An Update on Asian American Studies at Princeton

December 3, 2015 § Leave a comment

With so much related to Asian American studies happening behind the scenes this semester, we thought that it would be good to provide a summary of all the developments that are happening at the university to develop further course offerings in this growing field of study.

With no Asian American studies courses being taught at Princeton this fall, it can seem like the outlook for developing Asian American studies is bleak. The reality is, however, that professors and administrators have been busy behind the scenes working to develop Princeton’s offerings in Asian American studies. The commitment of the university administrators  to developing this field of study came through clearly during We Flourish: The Princeton Asian and Asian American Alumni Conference, which was held in October. President Eisgruber reiterated his commitment to developing Princeton’s offerings in Asian American studies, and a panel on the field of study was attended by Provost David Lee, Dean of College Jill Dolan, and Dean of the Faculty Deborah Prentice.

This spring, Jack Tchen, of NYU, will be a visiting professor with the Program in American Studies and will teach the course “AMS 362 Yellow Peril” on his recent work documenting the history of xenophobia in America. Jack Tchen co-founded the Museum of the Chinese in America (MOCA), a museum based in Chinatown, NYC in 1979. He is also the founding director of the Asian/Pacific/American Studies Program at NYU.

Most exciting, however, is what is being planned for the 2016-2017 academic year. Besides Prof. Beth Lew-Williams of the History Department returning from a year at the Institute of Advanced Study to join Prof. Anne Cheng of English, American Studies, and African American Studies, Princeton will see a larger influx of professors teaching in Asian American Studies. Princeton has made an offer in their search for a senior professor in Asian American Studies, and the candidate will hopefully accept in the next few months. There will also be a Distinguished Visiting Professor in Asian American studies at the university during the 2016-2017 school year. Finally, the Program in American Studies is currently reviewing applications to fill two postdoctoral positions, each of which will last for 3 years, and at least one of whom will hopefully teach courses in Asian American studies.

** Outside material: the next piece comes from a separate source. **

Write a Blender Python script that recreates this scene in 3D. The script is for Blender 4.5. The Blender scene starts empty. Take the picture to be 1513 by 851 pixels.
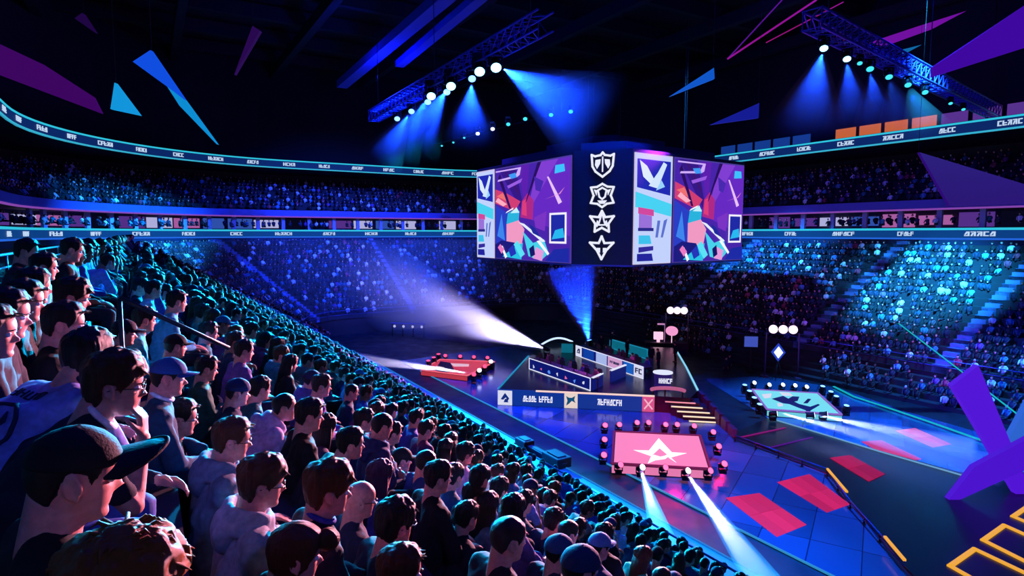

All told, this means that there is a good probability that there will be 5 faculty teaching courses in Asian American studies at Princeton during the next academic year. The 5 faculty would allow Princeton to offer a record number of courses in Asian American studies. These courses would also be supplemented by current resources that exist to facilitate undergraduate research in Asian American studies. The Program in American Studies has the Eric Pai ’83 Asian American Studies Student Research Fund that will provide funding for thesis and JP research related to Asian American studies. AMS also has other funding sources available to help develop independent events and lectures in Asian American studies.

Finally, there has been work to make all of these changes permanent and institutionalized at the university. President Eisgruber has established a Strategic Task Force on American Studies that is examining ways to revamp the Program in American Studies as a site for exciting, interdisciplinary research. As part of this revamp, the Task Force is considering incorporating Asian American studies into the American studies curriculum, which would give Asian American studies its first institutional home at Princeton. Within the Program of American Studies, Asian American studies would have access to more resources to further develop course and academic offerings for the student body to ensure that a well-rounded, robust program emerges in the future.

The future of Asian American studies at the University is bright. We still have to remain vigilant, however, and ensure that the growth of this important field of study does not stall at Princeton. We cannot let the progress that we have made be reversed.

Still, for all those interested in Asian American studies this should serve as happy news!